Senate Minority Leader Johnny Ellis, an Anchorage Democrat, said he has
resisted making a "discharge motion" to force the vets bill on to the Senate
floor, but he encouraged Republicans, who were to have a closed-door caucus
tonight, to support the bill.
"I'm holding back because we're going to try to do this in a bipartisan,
cooperative manner," Ellis said.
Finally, a Senate subcommittee is looking this evening at park closures
implemented by the administration, which officials blamed on the
Legislature's cuts in operating funds.
Halford said there could be an agreement simply that the funds could be
included in a supplemental appropriations bill next year.
"The problem will be getting people to forget all the things they've thrown
at each other," he said.
King said he's not sure if such an agreement can be struck. "I guess we need
to hear more specifics from Halford's proposal.
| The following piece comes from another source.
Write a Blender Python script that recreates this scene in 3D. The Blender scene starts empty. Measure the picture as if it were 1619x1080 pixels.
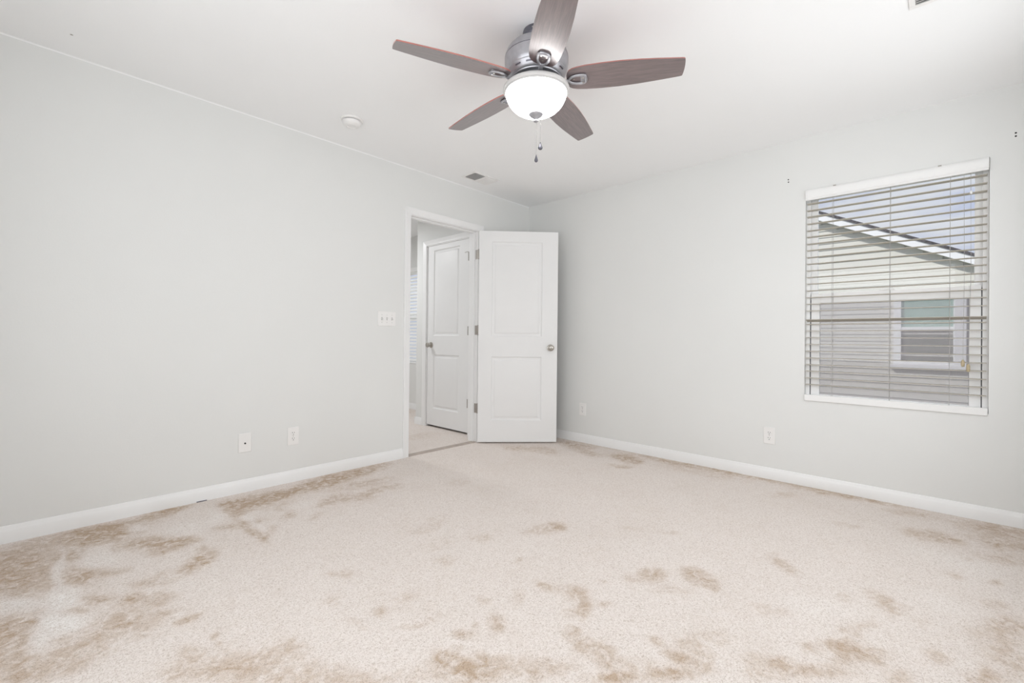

That's not the way they
usually do business."
Anchorage Democratic Rep. Eric Croft said that Republicans want to have it
both ways on budget cuts.
"I thought they wanted to cut government," he said. "I guess now we expect
cuts with no impact."
Rep. Scott Ogan, a Palmer Republican, was expected to show up at the hearing
with park closure signs he removed from a Matanuska-Susitna Borough
campground recently.
Senate Finance Co-Chairman Dave Donley, an Anchorage Republican, said he had
hoped to take a look at road maintenance cuts, as well, to see whether any
"accommodations" were possible. The proposed end of winter maintenance of
the Steese Highway from Mile 44 to Central has triggered a furious lobbying
campaign by residents of that northern community to keep the road open.
Donley said late this afternoon that there's no agreement yet and he didn't
think he would have a meeting on that issue tonight.